The lack of boundaries is not a problem. I confess a weakness for literary theory. A book in that lexicon is a conversation between writer and reader engendered by the text (another amorphous term if there ever was one). In the social web, this conversation is made manifest. To communicate effectively within that conversation we need agree to where we are going to draw the arbitrary borders. An ebook to me then must enclose a conversation

What makes enclosure? In physical books we have a physical container. Case closed. The container is the enclosure. Unlike the traditional book we do not need to directly, tangibly, sense the physical container (the computer chip which holds the bits) in order to use the ebook. For our purposes of defining enclosure, the physical boundary of the computer chip won't suffice .

A reader doesn't need the physical container of an ebook but they do retain some sense of navigational structure, otherwise the conversations would never make sense. The radical thing about ebooks is that the sense-making is done by the reader as he or she chooses a path or paths through the hyperlinks as opposed to having the path dictated by how one person would arrange that information on pieces of paper.

It reminds me of the whole FRBR debate over descriptive cataloging of information containers. The FRBR entity groups are all types of containers we can apply to an operational definition of "book." Sevonious, in The intellectual foundations of information organization explicates an ontology of bibliographic entities which differentiates between conceptual and operational definitions. If you define bibliographic entities operationally, you can specify the boundaries of what is and is not bibliographic. In this sense a "book" is composed of it's attributes, no more, no less.

What attributes of the "book" then are worth retaining and what are new attributes of the "book" in an online environment? No fair shouting out hypertext! We know that hypertext is a transformative change in how books work. But is it new? Back of the book indexes are a print formatted form of hypertext. Ditto bibliographies. It is my belief that the structure of the traditional book can inform the electronic in terms of way finding. In my opinion it would be useful for ebook to think of a a book creator (and I use the word creator here quite deliberately in the Dublin Core sense), as being the entity primarily responsible for the work in terms of dictating its structure as opposed to its content.

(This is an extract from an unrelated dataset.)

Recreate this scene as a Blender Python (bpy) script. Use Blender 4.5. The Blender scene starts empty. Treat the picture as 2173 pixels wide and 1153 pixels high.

It goes beyond choosing and describing which elements will be collated to construct the "book" to include a role of facilitating content.

What the hell does this rant have to do with my book proposal? It's my rationale for taking my own damn sweet time with it. If I think of myself as a book creator in the new sense of ebooks for scholarly communication my logic extends to thinking that the book proposal (an outline, a sample chapter, some references, some market research) is not so far removed from the "book" itself. When we say, "she wrote the book on institutional repositories" we mean she wrote the definitive version. Definitions are commonly agreed to by communities of practice, so shouldn't the community of repository practitioners agree to a common set of concepts to be applied operationally to their "book" (and this has connotations of the biblical as in we wrote 'The Good Book').

The word is what we say it is. In that case, I'm going to invite all the community of institutional repository practitioners to write it along with me. We'll figure out the boundaries as we go and I'll try to create the structural enclosure.